Yeniliğin biri; kişisel koruyucu donanımın sadece olup olmadığına değil, olanın bunun uygunluğuna da bakıyor. İki; uygun olmayanlara kişi başı ceza veriyor. Eskiden tek kalem vardı. 100 çalışan varsa, hiçbirinde eldiven yoksa eskiden 1120 TL veriyordu, şimdi yoksa ya da uygun değilse 112000 TL verecek. Baret vermiş ama naylon, kıkırdak gibi, adamın kafasına vida düşse tutmaz. Müfettiş, baretin alındığı firmanın belgesine bakacak, standartlara uygun mu diye.
Para cezası verildikten sonra kontrol sıklaşacak mı?
Hayır, bir sonraki kontrolde yapmadıysa her ay için bir o kadar daha ceza verecek. 11200 TL ceza verdiyse, beş ay sonra kontrole gittiğimizde yine yapmamışsa, 11200 çarpı beş TL daha ceza verecek.
Soma’da yaşananların ardından gündeme gelen yaşam odaları, reform paketinde yer almadı. Daha sonrası için yaşam odalarını zorunlu tutma planınız var mı?
O odalar kömür ocaklarında uygulanamaz, teknik olarak mümkün değil. Başka hiçbir sebebi yok. O odaların sıcaklığı 60 dereceye çıkar kömür ocaklarında. Bir de kömür ocaklarında kömür aldığınız yeri göçürürsünüz, terk edip gidersiniz. Kömür ocaklarında dünyanın bulduğu çözüm; kaç, kurtul! Çünkü orada patlama tehlikesi de var. Ne kadar çabuk kaçarsanız o kadar çabuk kurtulursunuz. Avustralya bu taktiği uyguluyor.
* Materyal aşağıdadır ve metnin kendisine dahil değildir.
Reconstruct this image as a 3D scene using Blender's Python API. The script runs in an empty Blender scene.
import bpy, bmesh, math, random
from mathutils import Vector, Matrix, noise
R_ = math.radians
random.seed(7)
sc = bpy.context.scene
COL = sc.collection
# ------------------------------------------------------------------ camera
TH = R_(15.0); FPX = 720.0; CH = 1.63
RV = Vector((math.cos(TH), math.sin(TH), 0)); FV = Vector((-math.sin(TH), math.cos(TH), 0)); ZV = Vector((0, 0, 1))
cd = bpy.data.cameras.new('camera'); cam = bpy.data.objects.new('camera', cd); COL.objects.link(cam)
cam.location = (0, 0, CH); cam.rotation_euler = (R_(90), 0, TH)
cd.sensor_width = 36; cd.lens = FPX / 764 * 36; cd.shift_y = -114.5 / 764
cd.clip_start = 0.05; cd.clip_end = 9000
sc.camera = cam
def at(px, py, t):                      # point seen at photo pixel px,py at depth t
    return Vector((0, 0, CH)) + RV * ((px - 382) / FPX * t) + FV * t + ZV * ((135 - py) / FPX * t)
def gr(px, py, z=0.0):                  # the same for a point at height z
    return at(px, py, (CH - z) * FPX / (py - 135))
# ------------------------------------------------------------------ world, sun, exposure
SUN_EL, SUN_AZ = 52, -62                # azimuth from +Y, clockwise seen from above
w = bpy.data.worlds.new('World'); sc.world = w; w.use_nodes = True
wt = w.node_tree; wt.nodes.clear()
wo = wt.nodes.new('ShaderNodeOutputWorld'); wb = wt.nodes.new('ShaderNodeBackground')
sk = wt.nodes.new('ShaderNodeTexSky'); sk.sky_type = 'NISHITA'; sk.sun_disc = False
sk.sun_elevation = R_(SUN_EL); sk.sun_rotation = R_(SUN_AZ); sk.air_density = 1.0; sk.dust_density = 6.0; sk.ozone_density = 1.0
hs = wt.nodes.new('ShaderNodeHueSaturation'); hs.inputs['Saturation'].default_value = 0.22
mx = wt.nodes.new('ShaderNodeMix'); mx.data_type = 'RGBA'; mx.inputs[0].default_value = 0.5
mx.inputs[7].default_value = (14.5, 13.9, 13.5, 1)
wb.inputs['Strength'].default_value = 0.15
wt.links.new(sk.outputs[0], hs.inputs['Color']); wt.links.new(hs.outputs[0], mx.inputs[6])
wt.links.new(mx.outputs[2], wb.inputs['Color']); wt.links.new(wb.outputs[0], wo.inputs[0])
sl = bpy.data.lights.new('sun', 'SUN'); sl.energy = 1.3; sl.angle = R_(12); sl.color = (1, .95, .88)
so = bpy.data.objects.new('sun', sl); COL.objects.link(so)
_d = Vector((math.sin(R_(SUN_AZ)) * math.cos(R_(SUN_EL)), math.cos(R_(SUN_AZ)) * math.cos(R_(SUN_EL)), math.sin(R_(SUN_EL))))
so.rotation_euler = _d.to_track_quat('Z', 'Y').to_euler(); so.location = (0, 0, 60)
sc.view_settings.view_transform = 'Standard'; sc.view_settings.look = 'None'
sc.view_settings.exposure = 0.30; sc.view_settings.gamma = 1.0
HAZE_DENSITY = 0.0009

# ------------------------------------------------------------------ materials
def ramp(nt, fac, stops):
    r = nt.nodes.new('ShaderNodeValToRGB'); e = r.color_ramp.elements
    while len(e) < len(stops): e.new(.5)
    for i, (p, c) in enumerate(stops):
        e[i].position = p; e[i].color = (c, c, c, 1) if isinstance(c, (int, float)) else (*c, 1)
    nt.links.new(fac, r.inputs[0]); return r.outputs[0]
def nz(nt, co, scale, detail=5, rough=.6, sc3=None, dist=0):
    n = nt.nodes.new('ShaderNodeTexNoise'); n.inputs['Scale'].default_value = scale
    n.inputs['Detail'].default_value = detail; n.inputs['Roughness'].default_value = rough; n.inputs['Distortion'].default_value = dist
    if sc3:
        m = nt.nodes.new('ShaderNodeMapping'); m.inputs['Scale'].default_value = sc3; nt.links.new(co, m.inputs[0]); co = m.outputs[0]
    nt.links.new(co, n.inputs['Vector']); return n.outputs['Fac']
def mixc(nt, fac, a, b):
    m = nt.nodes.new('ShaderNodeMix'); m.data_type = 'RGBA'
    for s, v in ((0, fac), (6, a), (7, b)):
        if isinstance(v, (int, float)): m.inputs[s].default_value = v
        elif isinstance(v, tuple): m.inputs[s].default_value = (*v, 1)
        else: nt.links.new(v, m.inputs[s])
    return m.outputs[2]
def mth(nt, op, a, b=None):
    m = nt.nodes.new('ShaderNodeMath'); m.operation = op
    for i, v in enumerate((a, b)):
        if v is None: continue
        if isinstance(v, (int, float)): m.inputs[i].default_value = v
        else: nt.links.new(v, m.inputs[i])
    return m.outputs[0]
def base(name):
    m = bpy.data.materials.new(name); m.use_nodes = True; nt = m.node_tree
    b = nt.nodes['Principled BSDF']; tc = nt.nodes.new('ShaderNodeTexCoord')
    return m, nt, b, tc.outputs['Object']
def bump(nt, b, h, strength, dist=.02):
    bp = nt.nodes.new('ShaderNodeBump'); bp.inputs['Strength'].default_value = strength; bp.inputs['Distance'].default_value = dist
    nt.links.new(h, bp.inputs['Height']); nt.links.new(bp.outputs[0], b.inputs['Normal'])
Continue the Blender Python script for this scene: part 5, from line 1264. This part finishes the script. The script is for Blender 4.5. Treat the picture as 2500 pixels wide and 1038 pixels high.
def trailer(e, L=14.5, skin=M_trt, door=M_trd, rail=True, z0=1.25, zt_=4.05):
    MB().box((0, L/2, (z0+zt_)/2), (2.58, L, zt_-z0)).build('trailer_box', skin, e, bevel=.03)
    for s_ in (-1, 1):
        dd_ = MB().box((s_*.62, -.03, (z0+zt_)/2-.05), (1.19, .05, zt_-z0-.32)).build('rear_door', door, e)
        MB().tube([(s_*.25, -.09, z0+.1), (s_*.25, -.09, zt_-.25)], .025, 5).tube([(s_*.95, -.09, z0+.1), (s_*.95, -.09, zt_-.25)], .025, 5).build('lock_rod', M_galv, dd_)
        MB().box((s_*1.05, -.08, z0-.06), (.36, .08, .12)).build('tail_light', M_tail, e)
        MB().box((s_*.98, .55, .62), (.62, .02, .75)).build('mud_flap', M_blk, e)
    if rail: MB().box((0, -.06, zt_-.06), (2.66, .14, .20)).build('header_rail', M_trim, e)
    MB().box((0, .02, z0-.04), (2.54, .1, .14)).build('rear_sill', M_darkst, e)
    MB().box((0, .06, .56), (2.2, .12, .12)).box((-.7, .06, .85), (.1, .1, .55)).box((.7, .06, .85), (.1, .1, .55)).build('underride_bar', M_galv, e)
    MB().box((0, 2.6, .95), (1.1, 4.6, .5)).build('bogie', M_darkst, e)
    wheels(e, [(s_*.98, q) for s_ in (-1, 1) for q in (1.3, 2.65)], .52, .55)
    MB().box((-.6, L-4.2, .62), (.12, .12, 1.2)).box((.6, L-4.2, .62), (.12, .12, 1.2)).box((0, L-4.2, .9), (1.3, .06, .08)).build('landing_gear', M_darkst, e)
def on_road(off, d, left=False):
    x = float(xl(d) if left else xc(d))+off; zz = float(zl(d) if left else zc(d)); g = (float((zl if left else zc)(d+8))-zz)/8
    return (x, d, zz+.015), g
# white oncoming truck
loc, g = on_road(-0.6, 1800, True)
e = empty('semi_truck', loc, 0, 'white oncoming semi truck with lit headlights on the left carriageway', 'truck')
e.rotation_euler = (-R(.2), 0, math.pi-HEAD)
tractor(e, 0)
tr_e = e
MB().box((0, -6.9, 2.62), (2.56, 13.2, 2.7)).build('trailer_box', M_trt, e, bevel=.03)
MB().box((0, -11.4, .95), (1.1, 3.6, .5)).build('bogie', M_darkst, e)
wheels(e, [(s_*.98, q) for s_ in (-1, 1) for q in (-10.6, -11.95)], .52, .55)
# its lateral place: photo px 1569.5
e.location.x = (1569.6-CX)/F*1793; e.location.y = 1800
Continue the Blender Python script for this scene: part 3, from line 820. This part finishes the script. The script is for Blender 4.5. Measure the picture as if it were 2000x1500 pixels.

Bunun için tüm madenlerde oksijen üreten maske ve bu maskelerin değişim istasyonlarını getirdik. İşçi yaklaşık 12 dakika kullanabilecekse maskeyi, 12 dakikada da 300 metre gidecekse, 300 metrede bir değişim istasyonu kurulacak. 300 metrede bir maskeyi değiştirmek zorunda, yoksa ölür, bu yeniliği getirdik. Kömürde zaten sığınma odası uygulama şansı yok.
Diğer maden ocakları için mevzuata eklenecek mi?
Mevzuatta yazmaya gerek yok. Bizim sıkıntımız kömür. İşveren istiyorsa maskeyi tercih eder, istiyorsa sığınma odası kurabilir. Bu bizim öncelikli konumuz değil. Öncelikli konumuz; ocağı göçürmesinler, yangını çıkarmasınlar, suya bastırmasınlar. Siz su olan havzaya bile bile yaklaşırsanız, isterseniz yaşam odası yapın, çözüm yok, o odaya yetişemezler zaten.
Yine maskeye ihtiyaç var, maskeyi taktıktan sonra zaten niye sığınma odasına kaçsın dışarıya kaçar. Soma’daki olayda diyelim ki sığınma odasına kaçtı insanlar, dört günleri var o odalarda. E dört gün içinde kurtaramadınız adamları, ne olacak? Soma’da cenazelerin tamamının çıkarılması 10 gün sürdü.